In Case ($\mathcal{B}$), we can also deduce directly from ${\overline{lim}}_{n\to \mathrm{\infty }}{e}^{n({\beta }_n-{\alpha }_n)}<1$ and $e^{n{\beta }_n}({\alpha }_n-{\beta }_n)\to 0$ that $e^{n{\beta }_n}/n\to 0$ as $n\to \mathrm{\infty }$. Indeed, since ${\overline{lim}}_{n\to \mathrm{\infty }}{e}^{n({\beta }_n-{\alpha }_n)}<1$, and combined with the classical inequality on upper (lower) limit

$$\underset{n\to \mathrm{\infty }}{\underset{\_}{lim}}{e}^{n({\alpha }_n-{\beta }_n)}\cdot \underset{n\to \mathrm{\infty }}{\overline{lim}}{e}^{n({\beta }_n-{\alpha }_n)}\ge \underset{n\to \mathrm{\infty }}{\underset{\_}{lim}}(e^{n({\alpha }_n-{\beta }_n)}\cdot e^{n({\beta }_n-{\alpha }_n)})=1,$$

we have ${\underset{\_}{lim}}_{n\to \mathrm{\infty }}{e}^{n({\alpha }_n-{\beta }_n)}>1$. Thus, for sufficiently large n, there exists $c_0>1$ such that $e^{n({\alpha }_n-{\beta }_n)}>c_0$. This means that $0<(log{c}_0)e^{n{\beta }_n}/n<e^{n{\beta }_n}/n\cdot (n({\alpha }_n-{\beta }_n))\to 0$, and we have seen that $e^{n{\beta }_n}/n\to 0$.

Remark 2.3

Now we utilize Theorem 2.1 (Remark 2.1) to elaborate Example 1.2 again.

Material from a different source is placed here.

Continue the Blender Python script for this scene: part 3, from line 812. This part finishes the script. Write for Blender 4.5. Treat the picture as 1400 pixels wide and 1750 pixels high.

In the example, ${\beta }_n=1/\sqrt{n}$, while $e^{n{\beta }_n}/n=e^{\sqrt{n}}/n\nrightarrow 0$ as $n\to \mathrm{\infty }$, thus ${[n]}_{p_n,q_n}\nrightarrow \mathrm{\infty }$.

For $p_n=1$, ${\beta }_n=0$, $q_n=1-{\alpha }_n$, then $e^{n{\beta }_n}/n=1/n\to 0$ and $e^{n{\beta }_n}({\alpha }_n-{\beta }_n)={\alpha }_n\to 0$. Thus any case of (${\mathcal{A}}_0$)-(${\mathcal{C}}_0$) is straightforward. In this case, $(p_n,q_n)$-integer reduces to $q_n$-integer, and it is known that ${[n]}_{q_n}\to \mathrm{\infty }\iff q_n\to 1$ as $n\to \mathrm{\infty }$. See [19], Theorem 2, and [22], formula (2.7).

Conclusion

In this note, we mainly obtain the sufficient and necessary conditions for $(p,q)$-integer ${[n]}_{p,q}$ tending to infinity as $n\to \mathrm{\infty }$. The conclusion guarantees the $(p,q)$-analogue of Bernstein-type operators to be approximation processes as $n\to \mathrm{\infty }$.